SOURCE EXCERPT
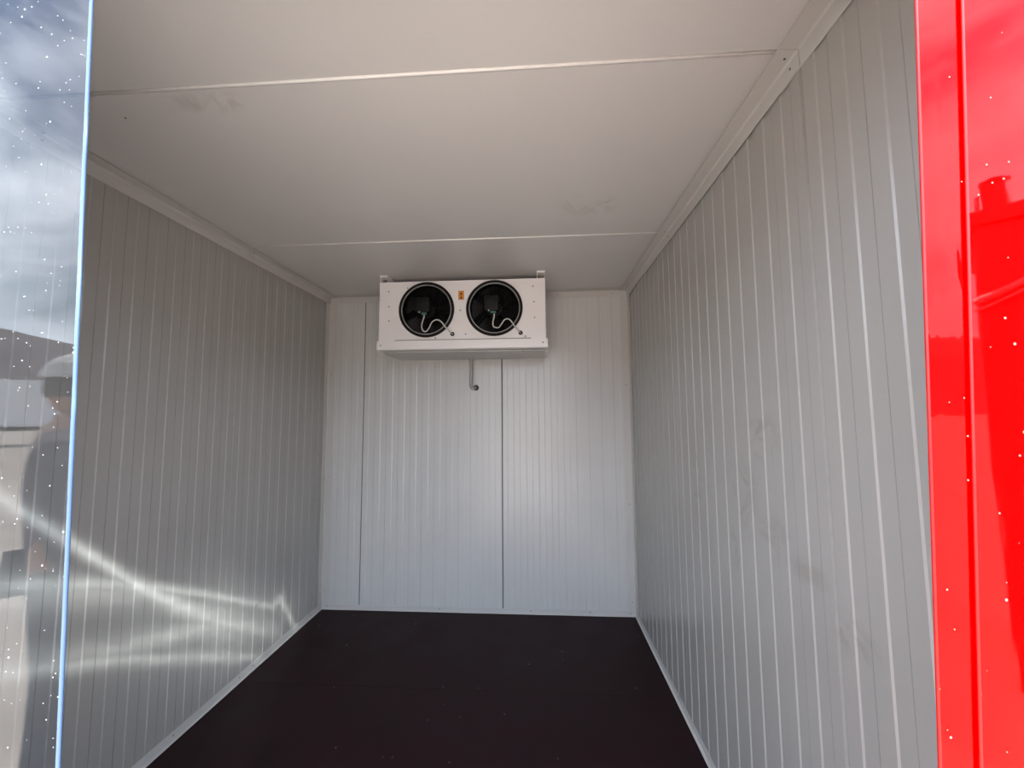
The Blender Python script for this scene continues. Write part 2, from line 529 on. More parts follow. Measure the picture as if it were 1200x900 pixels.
def spline(pts, n=8):
    P = [Vector(p) for p in pts]
    P = [P[0] * 2 - P[1]] + P + [P[-1] * 2 - P[-2]]
    out = []
    for i in range(1, len(P) - 2):
        for k in range(n):
            t = k / n
            out.append(0.5 * ((2 * P[i]) + (-P[i - 1] + P[i + 1]) * t + (2 * P[i - 1] - 5 * P[i] + 4 * P[i + 1] - P[i + 2]) * t * t
                              + (-P[i - 1] + 3 * P[i] - 3 * P[i + 1] + P[i + 2]) * t ** 3))
    out.append(P[-2])
    return out


def add_lathe_y(bm, cx, cz, prof, n=48, close=True):
    """profile of (radius, y) turned about the axis through (cx, *, cz) along y"""
    rings = [[bm.verts.new((cx + r * math.cos(2 * PI * k / n), y, cz + r * math.sin(2 * PI * k / n))) for k in range(n)] for r, y in prof]
    m = len(rings)
    for i in range(m if close else m - 1):
        a, b = rings[i], rings[(i + 1) % m]
        for k in range(n):
            bm.faces.new((a[k], a[(k + 1) % n], b[(k + 1) % n], b[k]))


SCREW_ME = {}


def screw(parent, loc, axis, r=0.0035, mat=None):
    """small pan head screw; axis is the outward direction"""
    mat = mat or m_screw
    key = (round(r, 4), mat.name)
    if key not in SCREW_ME:
        bm = bmesh.new()
        n = 8
        r0 = [bm.verts.new((r * math.cos(2 * PI * k / n), r * math.sin(2 * PI * k / n), 0)) for k in range(n)]
        r1 = [bm.verts.new((r * 0.7 * math.cos(2 * PI * k / n), r * 0.7 * math.sin(2 * PI * k / n), r * 0.6)) for k in range(n)]
        for k in range(n):
            bm.faces.new((r0[k], r0[(k + 1) % n], r1[(k + 1) % n], r1[k]))
        bm.faces.new(r1); bm.faces.new(r0[::-1])
        me = bpy.data.meshes.new('screw')
        bm.to_mesh(me); bm.free()
        me.materials.append(mat)
        SCREW_ME[key] = me
    o = link('screw', SCREW_ME[key], None, parent)
    o.location = loc
    o.rotation_euler = Vector(axis).to_track_quat('Z', 'Y').to_euler()
    return o


# ------------------------------------------------------------------ room shell
XL, XR, YB, H = -1.5807, 0.6693, 2.898, 2.303
YF = 0.53               # inner face of the front wall
YO = 0.45               # its outer face
SKIN = 0.004


def ribbed_panel(name, u0, u1, z0, z1, lines, to_world, mat, parent, half, h=0.0028, s=0.0038, fall=0.0052):
    """one sheet-faced wall panel: flat bands alternating proud and recessed, the rise on the low-u side at each of `lines`"""
    pts = []
    lo_, hi_ = u0 + 0.002, u1 - 0.002
    for a in lines:
        pts += [(a - s, 0), (a, h), (a + half, h), (a + half + fall, 0)]

    def level(u):
        for (ua, va), (ub, vb) in zip(pts[:-1], pts[1:]):
            if ua <= u <= ub:
                return va + (vb - va) * (u - ua) / max(ub - ua, 1e-9)
        return 0
    prof = [(u0, 0.0), (lo_, SKIN + level(lo_))]
    prof += [(u, SKIN + d) for u, d in pts if lo_ + 0.001 < u < hi_ - 0.001]
    prof += [(hi_, SKIN + level(hi_)), (u1, 0.0)]
    bm = bmesh.new()
    lo = [bm.verts.new(to_world(u, d, z0)) for u, d in prof]
    hi = [bm.verts.new(to_world(u, d, z1)) for u, d in prof]
    n = len(prof)
    for i in range(n - 1):
        bm.faces.new((lo[i], lo[i + 1], hi[i + 1], hi[i]))
    bm.faces.new((lo[-1], lo[0], hi[0], hi[-1]))
    bm.faces.new(lo); bm.faces.new(hi)
    return from_bm(name, bm, mat, parent)


GAP = 0.0022
# left wall
wall_left = tag(box('wall_left', XL - 0.08, XL - SKIN, YO, YB + 0.08, -0.02, H, m_core), kind='structure')
to_l = lambda u, d, z: (XL - SKIN + d, u, z)
LL = [1.345 + 0.0851 * k for k in range(-10, 19)]
for a, b in ((YF, 0.9605), (0.9605, 1.9815), (1.9815, YB)):
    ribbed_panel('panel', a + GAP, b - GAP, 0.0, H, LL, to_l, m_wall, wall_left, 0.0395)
# right wall
wall_right = tag(box('wall_right', XR + SKIN, XR + 0.08, YO, YB + 0.08, -0.02, H, m_core), kind='structure')
to_r = lambda u, d, z: (XR + SKIN - d, u, z)
LR = [1.06 + 0.0853 * k for k in range(-1, 22)]
LR0 = [0.929 - 0.0862 * k for k in range(5, -1, -1)]
for a, b, ll in ((YF, 0.976, LR0), (0.976, 1.953, LR), (1.953, YB, LR)):
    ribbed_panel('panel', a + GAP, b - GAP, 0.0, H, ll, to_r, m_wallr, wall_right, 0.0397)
# back wall
wall_back = tag(box('wall_back', XL - SKIN, XR + SKIN, YB + SKIN, YB + 0.08, -0.02, H, m_core), kind='structure')
to_b = lambda u, d, z: (u, YB + SKIN - d, z)
LB = [-0.126 + 0.0903 * k for k in range(-20, 10)]
for a, b in ((XL, -1.298), (-1.298, -0.257), (-0.257, XR)):
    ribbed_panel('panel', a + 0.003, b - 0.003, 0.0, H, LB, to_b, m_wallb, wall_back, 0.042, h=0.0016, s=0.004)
# front wall with the doorway
DX0, DX1, DZ = -0.88, 0.60, 2.14
bm = bmesh.new()
add_box(bm, XL - SKIN, DX0, YO, YF, -0.02, H)
add_box(bm, DX1, XR + SKIN, YO, YF, -0.02, H)
add_box(bm, DX0, DX1, YO, YF, DZ, H)
wall_front = tag(from_bm('wall_front', bm, m_outer), kind='structure')
# ceiling and its three panels, V joints between them
ceiling = tag(box('ceiling', XL - 0.08, XR + 0.08, YO, YB + 0.08, H + SKIN, H + 0.08, m_core), kind='structure')
C1, C2 = 0.978, 1.980
for a, b in ((YF, C1), (C1, C2), (C2, YB)):
    bm = bmesh.new()
    ch = 0.0055
    prof = [(a + 0.001, H + SKIN), (a + 0.001, H + 0.0032), (a + ch, H), (b - ch, H), (b - 0.001, H + 0.0032), (b - 0.001, H + SKIN)]
    p0 = [bm.verts.new((XL, y, z)) for y, z in prof]
    p1 = [bm.verts.new((XR, y, z)) for y, z in prof]
    for i in range(len(prof)):
        j = (i + 1) % len(prof)
        bm.faces.new((p0[i], p0[j], p1[j], p1[i]))
    bm.faces.new(p0); bm.faces.new(p1)
    from_bm('panel', bm, m_ceil, ceiling)
for y in (C1, C2):
    bm = bmesh.new()
    add_tube(bm, [(XL + 0.05, y + 0.001, H + 0.0004), (XR - 0.05, y + 0.001, H + 0.0004)], 0.0048, 8)
    from_bm('joint_bead', bm, m_bead, ceiling, True)
# floor: two sheets of brown film-faced plywood
floor = tag(box('floor', XL - 0.08, XR + 0.08, YO, YB + 0.08, -0.15, -0.019, m_core), kind='structure')
box('board', XL, XR, YO, 2.1095, -0.018, 0.0, m_floor, floor, 0.0006)
box('board', XL, XR, 2.1105, YB, -0.018, 0.0, m_floor, floor, 0.0006)
specs = [(-1.176, 2.467, 2.4), (0.128, 2.466, 2.4), (-0.063, 2.338, 2.2), (-0.5, 2.128, 2), (-0.519, 1.903, 1.6), (-0.17, 1.959, 2), (0.484, 2.171, 2),
         (-0.862, 1.733, 2), (-0.829, 2.73, 2.4), (-0.37, 1.689, 1.5), (-0.469, 2.005, 1.5), (-0.371, 1.931, 1.4), (-0.32, 2.128, 1.5), (-0.30, 2.128, 1.2),
         (-1.466, 2.678, 2), (-1.062, 2.098, 1.6), (-1.3, 2.822, 2), (-1.117, 2.858, 1.6), (0.481, 2.801, 2), (0.621, 2.654, 1.6),
         (0.127, 2.386, 1.5), (-0.607, 1.70, 1.4), (-0.646, 1.698, 1.2), (0.066, 1.731, 1.4)]
bm = bmesh.new()
for x, y, r in specs:
    r *= 0.001
    c = bm.verts.new((x, y, r * 0.9))
    ring = [bm.verts.new((x + r * random.uniform(0.7, 1.3) * math.cos(k * 1.047), y + r * random.uniform(0.7, 1.3) * math.sin(k * 1.047), 0.0003)) for k in range(6)]
    for k in range(6):
        bm.faces.new((c, ring[k], ring[(k + 1) % 6]))
    bm.faces.new(ring[::-1])
tag(from_bm('dust', bm, m_dust, floor), 'pale chips scattered on the brown floor', kind='stuff')


# ------------------------------------------------------------------ angle trims
def l_trim(name, axis, s0, s1, corner, d1, d2, leg1, leg2, parent=None, t=0.0016, off=0.0, legth=0.004):
    """sheet angle along axis (0 x, 1 y, 2 z): legs run from the corner along d1 and d2"""
    d1, d2 = Vector(d1), Vector(d2)
    c = Vector(corner) + (d1 + d2) * off
    prof = [c, c + d1 * leg1, c + d1 * (leg1 - 0.0005) + d2 * t, c + d1 * (t + 0.006) + d2 * (t + 0.0008), c + (d1 + d2) * (t + 0.0028),
            c + d1 * (t + 0.0008) + d2 * (t + 0.006), c + d2 * (leg2 - 0.0005) + d1 * t, c + d2 * leg2]
    bm = bmesh.new()
    e = Vector((axis == 0, axis == 1, axis == 2))
    a = [bm.verts.new(p + e * s0) for p in prof]
    b = [bm.verts.new(p + e * s1) for p in prof]
    n = len(prof)
    for i in range(n):
        bm.faces.new((a[i], a[(i + 1) % n], b[(i + 1) % n], b[i]))
    bm.faces.new(a); bm.faces.new(b)
    return from_bm(name, bm, m_trim, parent)


G = 0.05
# ceiling angle on the right, two lengths lapped at the joint
t1 = tag(l_trim('trim_1', 1, 0.968, YB, (XR, 0, H), (-1, 0, 0), (0, 0, -1), G, G, off=0.0066), kind='structure')
l_trim('trim_segment', 1, YF, 1.05, (XR, 0, H), (-1, 0, 0), (0, 0, -1), G + 0.003, G + 0.003, t1, off=0.0036)
for y in (0.993, 1.955, 2.80):
    screw(t1, (XR - 0.026, y, H - 0.0082), (0, 0, -1), 0.0036)
    screw(t1, (XR - 0.0082, y + 0.008, H - 0.030), (-1, 0, 0), 0.0036)
# ceiling angle on the left
t2 = tag(l_trim('trim_2', 1, 2.03, YB, (XL, 0, H), (1, 0, 0), (0, 0, -1), G, G, off=0.0066), kind='structure')
l_trim('trim_segment', 1, YF, 2.07, (XL, 0, H), (1, 0, 0), (0, 0, -1), G + 0.002, G + 0.002, t2, off=0.0036)
for y in (2.045, 2.80, 1.10):
    screw(t2, (XL + 0.022, y, H - 0.0082), (0, 0, -1), 0.0034)
    screw(t2, (XL + 0.0082, y + 0.008, H - 0.028), (1, 0, 0), 0.0034)
# ceiling angle along the back
t3 = tag(l_trim('trim_3', 0, XL + 0.045, XR - 0.045, (0, YB, H), (0, -1, 0), (0, 0, -1), G, G, off=0.002), kind='structure')
for x in (XL + 0.09, -1.2, 0.16, 0.56):
    screw(t3, (x, YB - 0.0037, H - 0.028), (0, -1, 0), 0.0034)
# upright corner angles at the back
t4 = tag(l_trim('trim_4', 2, 0.0, H - 0.05, (XL, YB, 0), (1, 0, 0), (0, -1, 0), 0.055, 0.05, off=0.002), kind='structure')
for z in (1.70, 0.94, 0.13):
    screw(t4, (XL + 0.030, YB - 0.0037, z), (0, -1, 0), 0.0036)
    screw(t4, (XL + 0.0037, YB - 0.026, z - 0.01), (1, 0, 0), 0.0036)
t5 = tag(l_trim('trim_5', 2, 0.0, H - 0.05, (XR, YB, 0), (-1, 0, 0), (0, -1, 0), 0.055, 0.05, off=0.002), kind='structure')
for z in (1.60, 0.76, 0.10):
    screw(t5, (XR - 0.030, YB - 0.0037, z), (0, -1, 0), 0.0036)
# skirting angles
b1 = tag(l_trim('baseboard_left', 1, YF, YB, (XL, 0, 0), (1, 0, 0), (0, 0, 1), 0.010, 0.042, off=0.0036), kind='structure')
for y in (1.30, 1.72, 2.10, 2.20, 2.75):
    screw(b1, (XL + 0.0048, y, 0.028), (1, 0, 0), 0.0034)
b2 = tag(l_trim('baseboard_right', 1, YF, YB, (XR, 0, 0), (-1, 0, 0), (0, 0, 1), 0.012, 0.036, off=0.0036), kind='structure')
for y in (1.15, 1.66, 2.08, 2.60):
    screw(b2, (XR - 0.0048, y, 0.024), (-1, 0, 0), 0.0034)
b3 = tag(l_trim('baseboard_back', 0, XL, XR, (0, YB, 0), (0, -1, 0), (0, 0, 1), 0.008, 0.034, off=0.002), kind='structure')
for x in (XL + 0.045, -0.71, -0.06, 0.35, XR - 0.045):
    screw(b3, (x, YB - 0.0038, 0.024), (0, -1, 0), 0.004)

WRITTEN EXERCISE
Return only the stretch of the material above from the line holding "m_wall, wall_left, 0.0395)" through the line holding "for a, b, ll", copied exactly.

RESPONSE FOR THIS EXERCISE
    ribbed_panel('panel', a + GAP, b - GAP, 0.0, H, LL, to_l, m_wall, wall_left, 0.0395)
# right wall
wall_right = tag(box('wall_right', XR + SKIN, XR + 0.08, YO, YB + 0.08, -0.02, H, m_core), kind='structure')
to_r = lambda u, d, z: (XR + SKIN - d, u, z)
LR = [1.06 + 0.0853 * k for k in range(-1, 22)]
LR0 = [0.929 - 0.0862 * k for k in range(5, -1, -1)]
for a, b, ll in ((YF, 0.976, LR0), (0.976, 1.953, LR), (1.953, YB, LR)):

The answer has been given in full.